Clock synchronization and light-travel-time estimation for space-based gravitational-wave detectors

TL;DR

This paper presents an accurate pseudorange model and a novel Kalman filter algorithm for clock synchronization and light-travel-time estimation in space-based gravitational-wave detectors, achieving submeter accuracy essential for data processing.

Contribution

It introduces a realistic pseudorange model in the barycentric reference frame and a specialized Kalman filter algorithm to disentangle pseudoranges and synchronize clocks in space-based GW detectors.

Findings

Achieves submeter accuracy in clock synchronization and light-travel-time estimation.

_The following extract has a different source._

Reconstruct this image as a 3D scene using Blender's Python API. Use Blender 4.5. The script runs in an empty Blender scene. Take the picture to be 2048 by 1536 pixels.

Provides a realistic pseudorange model for space-based GW detectors.

Demonstrates the effectiveness of the proposed algorithm with data simulations.

Abstract

Space-based gravitational-wave detectors, such as LISA, record interferometric measurements on widely separated satellites. Their clocks are not synced actively. Instead, clock synchronization is performed in on-ground data processing. It relies on measurements of the so-called pseudoranges, which entangle the interspacecraft light travel times with the clock desynchronizations between emitting and receiving spacecraft. For interspacecraft clock synchronization, we need to isolate the differential clock desynchronizations, i.e., disentangle the pseudoranges. This further yields estimates for the interspacecraft light travel times, which are required as delays for the laser frequency noise suppression via time-delay interferometry. Previous studies on pseudorange disentanglement apply various simplifications in the pseudorange modeling and the data simulation. In contrast, this article derives an accurate pseudorange model in the barycentric celestial reference system, complemented by realistic state-of-the-art LISA data simulations. Concerning pseudorange disentanglement, this leads to an a priori under-determined system. We demonstrate how on-ground orbit determinations, as well as onboard transmission and on-ground reception time tags of the telemetry data, can be used to resolve this degeneracy. We introduce an algorithm for pseudorange disentanglement based on a nonstandard Kalman filter specially designed for clock synchronization in systems where pseudorange measurements are conducted in different time frames. This algorithm achieves interspacecraft clock synchronization and light travel time estimation with submeter accuracy, thus fulfilling the requirements of time-delay interferometry.